Problem details: Take every line from the first down to the line with "sh.build('shoot', M['shoot_purple'], pt)['kind']" and set it down exactly, without the pictures.

··· Available data ···

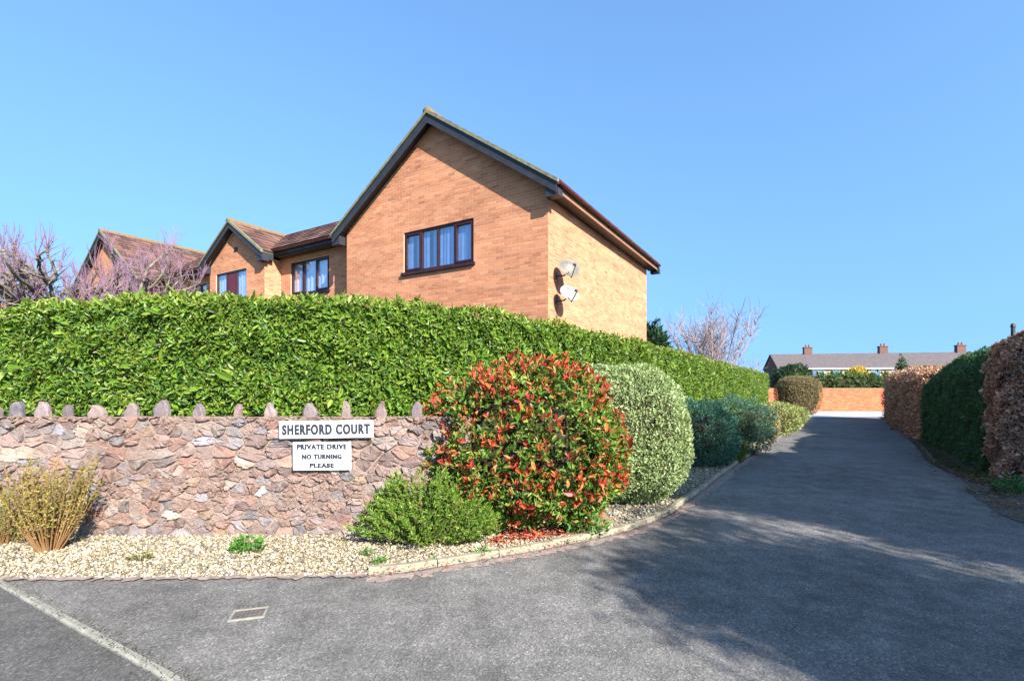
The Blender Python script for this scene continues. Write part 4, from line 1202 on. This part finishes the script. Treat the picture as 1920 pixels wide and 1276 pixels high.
for p, d in knobs:
    bm = bmesh.new(); bmesh.ops.create_icosphere(bm, subdivisions=1, radius=.026)
    lb.add([tuple(np.array(v.co) * rng.uniform(.8, 1.25) + p) for v in bm.verts], [[v.index for v in f.verts] for f in bm.faces]); bm.free()
    for k in range(rng.integers(8, 13)):
        dd = np.array([rng.normal(0, .30), rng.normal(0, .30), 1.0]) + d * .3
        pp, _ = grow(sh, p, dd, rng.uniform(.2, .62), .0046, 4, .08, .03, .45, 4)
        if rng.uniform() < .5: grow(sh, pp[2], dd + rng.normal(0, .4, 3), rng.uniform(.15, .4), .005, 3, .1, .03, .4, 4)
lb.build('branch', M['bark_lichen'], pt, True)['kind'] = 'stuff'
sh.build('shoot', M['shoot_purple'], pt)['kind'] = 'stuff'

def vase_tree(name, label, x, y, H, spread, nst, mat, mat2, z0=0.0, rad=.06, tw=26):
    t = thing(name, label, 'tree', (x, y, z0))
    tr = MB(); br = MB()
    grow(tr, (0, 0, -.1), (0, 0, 1), H * .2, rad * 2.2, 4, .03, 0, .9, 8); tr.build('trunk', mat, t, True)
    for i in range(nst):
        a = i * 2.4 + rng.uniform(-.4, .4); q = math.sqrt((i + .5) / nst)
        e = np.array([math.cos(a) * spread * q * .8, math.sin(a) * spread * q * .8, H * .72 * rng.uniform(.9, 1.1)])
        pts, d = grow(br, (0, 0, H * .14), e, H * rng.uniform(.5, .72), rad, 7, .06, .03, .35, 5)
        for k in range(tw):
            b = pts[rng.integers(2, 8)]
            dd = d + rng.normal(0, .42, 3); dd[2] = abs(dd[2]) + .1
            p2, d2 = grow(br, b, dd, H * rng.uniform(.10, .26), rad * .30, 4, .1, .04, .4, 4)
            for kk in range(2):
                grow(br, p2[rng.integers(1, 4)], d2 + rng.normal(0, .5, 3), H * rng.uniform(.05, .13), rad * .17, 3, .12, .04, .4, 3)
    br.build('branch', mat2, t)['kind'] = 'stuff'
    return t
vase_tree('bare_tree', 'bare multi stemmed tree with pale twigs right of the brick building', 11.0, 27.0, 6.6, 3.2, 19, M['twig_grey'], M['twig_grey'], 0, .05, 34)
vase_tree('bare_sapling', 'small bare tree between the pale twigged tree and the clipped bush', 20.0, 41.0, 4.6, 1.7, 8, M['twig_grey'], M['twig_grey'], 0, .04, 16)

# evergreen behind the house corner
eg = [(.020, .055, .025), (.03, .075, .03), (.015, .04, .018), (.045, .085, .04)]
blob('evergreen_tree', 'small dark evergreen tree peeping out behind the right corner of the brick building', 7.0, 24.6, .95, .95, 4.6, dict(n=9000, L=.22, ratio=.34, depth=.1, out=.6, up=.4, rand=.6, simple=True, pal=eg), cat='tree', mat='leaf_matt', zc=.55, amp=.16, power=2.0, stems=5)

# ------------------------------------------------------------------ far end of the drive
M['red_mortar'] = mottled('red_mortar', lin(172, 96, 64), lin(186, 110, 78), 5, 0.95, 0.1, .002)
WYF = 32.0
fw = thing('garden_wall', 'low orange brick garden wall across the far end of the drive', 'wall', (27, WYF, 0))
mb = MB(); mb.box(-12.5, 14, .0, .215, -.1, 1.45); mb.build('brick_face', M['red_mortar'], fw)
V = []; F = []; nb = 0; T0 = np.array([[0,0,0],[1,0,0],[1,0,1],[0,0,1],[0,1,0],[1,1,0],[1,1,1],[0,1,1]], dtype=float); FB = np.array([[0,1,2,3],[0,4,5,1],[1,5,6,2],[2,6,7,3],[3,7,4,0]])
for r in range(19):
    x = -12.5 - .1125 * (r % 2)
    while x < 2:
        V.append(np.array([max(x, -12.5), -.006, .02 + r * .075]) + T0 * np.array([.215, .008, .065])); F.append(FB + 8 * nb); nb += 1; x += .225
o = link('brickwork', npmesh('brickwork', np.concatenate(V), np.concatenate(F), M['brick'], np.repeat(pick([lin(188, 98, 66), lin(182, 92, 60), lin(190, 106, 74), lin(172, 86, 58)], nb, None, .05), 8, 0)), fw); o['kind'] = 'stuff'
cpm = None
for i in range(50):
    if cpm is None: cpm = MB().box(0, .52, -.03, .245, 1.452, 1.53).build('coping', M['soffit'], fw, False, (-12.5, 0, 0)).data
    else: link('coping', cpm, fw, (-12.5 + i * .53, 0, 0))

far = lambda px, d: ((px - 960) / 911 * d, d)
lg = dict(n=7000, L=.16, ratio=.5, pal=[(.045, .10, .025), (.065, .13, .03), (.03, .07, .02), (.09, .15, .04)], out=.4, up=.3, rand=.7, depth=.08, simple=True)
hp3 = catmull([(*far(1500, 36), 2.35), (*far(1580, 35.6), 2.5), (*far(1680, 35.2), 2.45), (*far(1760, 35), 2.5)], 8)
hedge('garden_hedge', 'green hedge along the top of the far brick garden wall', hp3, 0.0, 1.4, .3, lg, side=1, mat='leaf_matt', amp=.16)
x, y = far(1487, 43); blob('laurustinus_bush', 'dark green round bush in front of the far terrace gable', x, y, 1.55, 1.4, 3.55, dict(n=6000, L=.2, ratio=.45, depth=.12, out=.5, up=.3, rand=.7, simple=True, pal=eg), cat='bush', mat='leaf_matt', amp=.12)
x, y = far(1606, 44); blob('forsythia_bush', 'yellow flowering bush in front of the far terrace', x, y, .95, .9, 3.35, dict(n=3500, L=.17, ratio=.5, depth=.1, out=.5, up=.5, rand=.7, simple=True, pal=[(.55, .38, .03), (.62, .45, .06), (.42, .34, .04)]), cat='bush', mat='leaf_matt', amp=.15)
x, y = far(1691, 58); blob('garden_conifer', 'small green conifer in front of the far terrace roof', x, y, .9, .9, 5.2, dict(n=3500, L=.2, ratio=.35, depth=.1, out=.5, up=.5, rand=.6, simple=True, pal=[(.05, .11, .04), (.035, .085, .03), (.08, .13, .05)]), cat='tree', mat='leaf_matt', zc=.35, amp=.1, power=1.5, stems=4)

M['far_brick'] = mottled('terrace_brick', lin(92, 68, 62), lin(112, 84, 76), 6, 0.9, 0.2, .01)
M['far_render'] = mottled('terrace_render', lin(150, 128, 100), lin(172, 148, 116), 3, 0.9, 0.1, .01)
M['far_roof'] = mottled('terrace_roof', lin(80, 73, 74), lin(104, 95, 94), 3, 0.85, 0.3, .02)
M['red_roof'] = mottled('red_brown_roof', lin(112, 62, 52), lin(140, 82, 66), 3, 0.85, 0.3, .02)
M['pvc'] = mottled('white_frame', lin(180, 180, 180), lin(192, 192, 192), 2, 0.4, 0.0)
M['far_glass'] = glass_mat('far_window_glass', 0.25, (.25, .28, .32))
def house(name, label, F, ang, L, D, ze, zr, wallm, roofm, chimneys=(), bays=(), gable_mat=None):
    """simple pitched building: front-left corner F, front towards -y local"""
    t = thing(name, label, 'house', (F[0], F[1], 0), ang)
    MB().box(0, L, 0, .25, -.2, ze).build('wall', wallm, t)
    MB().box(0, L, D - .25, D, -.2, ze).build('wall', wallm, t)
    for x0 in (0, L - .25):
        w = MB(); a, b = x0, x0 + .25
        prof = [(.252, -.2), (D - .252, -.2), (D - .252, ze), (D / 2, zr - .12), (.252, ze)]
        n = 5; vs = [(a, yy, zz) for yy, zz in prof] + [(b, yy, zz) for yy, zz in prof]
        w.add(vs, [tuple(range(n - 1, -1, -1)), tuple(range(n, 2 * n))] + [(i, (i + 1) % n, n + (i + 1) % n, n + i) for i in range(n)])
        w.build('gable', gable_mat or wallm, t)
    for s in (0, 1):
        y0 = -.35 if s == 0 else D + .35
        k = (zr - ze) / (D / 2); z0 = ze - .35 * k + .10; z1 = zr + .10 - .12 + .12
        u = Vector((0, D / 2 - y0, z1 - z0)); nn = Vector((0, -u.z, u.y)).normalized()
        if nn.z < 0: nn = -nn
        mb = MB(); p0 = Vector((-.15, y0, z0)); p1 = Vector((L + .15, y0, z0))
        rows = 14
        for i in range(rows):          # stepped courses
            a = p0 + u * (i / rows); b = p0 + u * ((i + 1) / rows)
            lift = nn * .04
            q = [a + lift, p1 + u * (i / rows) + lift, p1 + u * ((i + 1) / rows) + nn * .008, b + nn * .008]
            mb.add([v - nn * .05 for v in q] + q, [(3,2,1,0),(4,5,6,7),(0,1,5,4),(1,2,6,5),(2,3,7,6),(3,0,4,7)])
        mb.build('roof', roofm, t)
    MB().box(-.1, L + .1, -.36, -.30, ze - .30, ze - .06).build('fascia', M['pvc'], t)
    for x0 in chimneys:
        c = MB(); c.box(x0 - .65, x0 + .65, D / 2 - .4, D / 2 + .4, zr - .8, zr + 1.15); c.box(x0 - .72, x0 + .72, D / 2 - .47, D / 2 + .47, zr + 1.152, zr + 1.3)
        ch = c.build('chimney', M['far_brick'], t)
        for k in (-.25, .25):
            pb = MB(); pb.tube([(x0 + k, D / 2, zr + 1.3), (x0 + k, D / 2, zr + 1.75)], [.17, .13], 8); pb.build('chimney_pot', M['red_roof'], ch)
    for x0, w_, h_ in bays:
        z1 = ze - .42; z0 = z1 - h_
        f = MB(); q = .07
        f.box(x0, x0 + w_, -.05, -.005, z0, z0 + q); f.box(x0, x0 + w_, -.05, -.005, z1 - q, z1)
        f.box(x0, x0 + q, -.05, -.005, z0 + q, z1 - q); f.box(x0 + w_ - q, x0 + w_, -.05, -.005, z0 + q, z1 - q); f.box(x0 + w_ / 2 - .03, x0 + w_ / 2 + .03, -.05, -.005, z0 + q, z1 - q)
        wd = f.build('window', M['pvc'], t)
        for a, b in ((x0 + q, x0 + w_ / 2 - .03), (x0 + w_ / 2 + .03, x0 + w_ - q)): MB().box(a, b, -.03, -.02, z0 + q, z1 - q).build('pane', M['far_glass'], wd)
    return t
Fx, Fy = far(1459, 86)
house('terraced_houses', 'far terrace with long grey roof and three brick chimneys beyond the garden wall', (Fx, Fy), -R(11), 42, 8, 4.95, 7.55, M['far_render'], M['far_roof'], (6.2, 18.4, 30.3),
      [(2.5 + i * 3.05, 1.9 if i % 2 else 1.4, 1.25) for i in range(12)], M['far_brick'])
Fx, Fy = far(1236, 58)
house('brown_roofed_house', 'distant brown roof low behind the pale twigged bare tree', (Fx, Fy), R(4), 5.2, 7, 4.2, 6.0, M['far_brick'], M['red_roof'])
house('red_roofed_house', 'red brown roof at far left edge behind the pollarded tree', (-36.5, 31), R(-6), 7.6, 7, 5.0, 7.4, M['far_brick'], M['red_roof'], (), [(2, 1.6, 1.2), (5, 1.6, 1.2)])
house('grey_roofed_house', 'grey roof just showing over the brown hedge at right picture edge', (29.6, 27.0), R(-20), 9, 7, 2.8, 4.5, M['far_brick'], M['far_roof'])
# post behind the right hedges
pp = thing('wooden_post', 'thin dark post standing behind the brown and green hedges at right edge', 'post', (10.52, 10.2, 0))
MB().tube([(0, 0, 0), (0, 0, 2.86)], [.05, .036], 8).build('shaft', M['dark_metal'], pp)
MB().tube([(0, 0, 2.86), (0, 0, 2.93)], [.05, .03], 8).build('cap', M['dark_metal'], pp)

# ------------------------------------------------------------------ trees beside the camera that shade the drive
def shade_tree(name, label, q0, q1, a0, zlo, top, ncl, n, L, seed, pal, sparse=None):
    """a broad crown reaching from q0 to q1 across the sun's direction, its upper outline given by top(q)"""
    S2 = np.array([SUN_H.x, SUN_H.y]); Q2 = np.array([-SUN_H.y, SUN_H.x])
    r = np.random.default_rng(seed)
    base = Q2 * (q0 + q1) / 2 + S2 * a0
    t = thing(name, label, 'tree', (base[0], base[1], 0))
    zt = max(top(q) for q in np.linspace(q0, q1, 9))
    tr = MB(); grow(tr, (0, 0, -.1), (0, 0, 1), zt * .72, .17, 7, .03, 0, .45, 9); tr.build('trunk', M['bark'], t, True)
    q = r.uniform(q0, q1, ncl); a = r.normal(0, .75, ncl); z = zlo + (np.array([top(k) for k in q]) - zlo) * r.uniform(0, 1, ncl) ** .85
    if sparse is not None:
        k = r.uniform(0, 1, ncl) < sparse(q); q, a, z = q[k], a[k], z[k]; ncl = len(q)
    c = np.concatenate([Q2[None] * (q - (q0 + q1) / 2)[:, None] + S2[None] * a[:, None], z[:, None]], 1)
    br = MB()
    for e in c:
        zz = min(zt * .66, e[2] * .62)
        br.tube([(0, 0, zz), e * np.array([.5, .5, 0]) + np.array([0, 0, zz * .45 + e[2] * .55]), e], [.035, .022, .009], 4)
    br.build('branch', M['bark'], t)['kind'] = 'stuff'
    k = r.integers(0, ncl, n)
    P = c[k] + r.normal(0, 1, (n, 3)) * np.array([.22, .22, .15])
    o = link('crown', leaf_mesh('crown', P, r.normal(0, 1, (n, 3)), r.normal(0, .7, (n, 3)) + np.array([0, 0, .7]), L * np.exp(r.normal(0, .25, n)), L * .42, pick(pal, n, None, .15), M['leaf_matt'], simple=True), t)
    o['kind'] = 'stuff'
GT = [(.04, .09, .025), (.06, .12, .03), (.03, .07, .02)]
TE = math.tan(SUN_EL)
edge = lambda q: np.interp(q, [2.3, 3.2, 4.5, 5.8, 6.3, 7.2, 9.0, 10.5, 12], [-1.5, -2.45, -3.1, -3.8, -5.5, -6.3, -6.6, -6.7, -6.3])
shade_tree('shade_tree', 'leafy evergreen tree beside the entrance, smaller of two casting the drive shadow', 2.95, 5.5, 6.5, 3.8, lambda q: (6.5 - edge(q)) * TE - .1, 150, 24000, .115, 3, GT, lambda q: np.interp(q, [3.6, 4.6, 5.6], [1, .78, .5]))
shade_tree('shade_tree', 'leafy evergreen tree beside the entrance, taller of two casting the drive shadow', 6.08, 11.9, 6.6, 4.3, lambda q: (6.6 - edge(q)) * TE - .1, 330, 85000, .13, 8, GT)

···

Finished task:
The Blender Python script for this scene continues. Write part 4, from line 1202 on. This part finishes the script. Treat the picture as 1920 pixels wide and 1276 pixels high.
for p, d in knobs:
    bm = bmesh.new(); bmesh.ops.create_icosphere(bm, subdivisions=1, radius=.026)
    lb.add([tuple(np.array(v.co) * rng.uniform(.8, 1.25) + p) for v in bm.verts], [[v.index for v in f.verts] for f in bm.faces]); bm.free()
    for k in range(rng.integers(8, 13)):
        dd = np.array([rng.normal(0, .30), rng.normal(0, .30), 1.0]) + d * .3
        pp, _ = grow(sh, p, dd, rng.uniform(.2, .62), .0046, 4, .08, .03, .45, 4)
        if rng.uniform() < .5: grow(sh, pp[2], dd + rng.normal(0, .4, 3), rng.uniform(.15, .4), .005, 3, .1, .03, .4, 4)
lb.build('branch', M['bark_lichen'], pt, True)['kind'] = 'stuff'
sh.build('shoot', M['shoot_purple'], pt)['kind'] = 'stuff'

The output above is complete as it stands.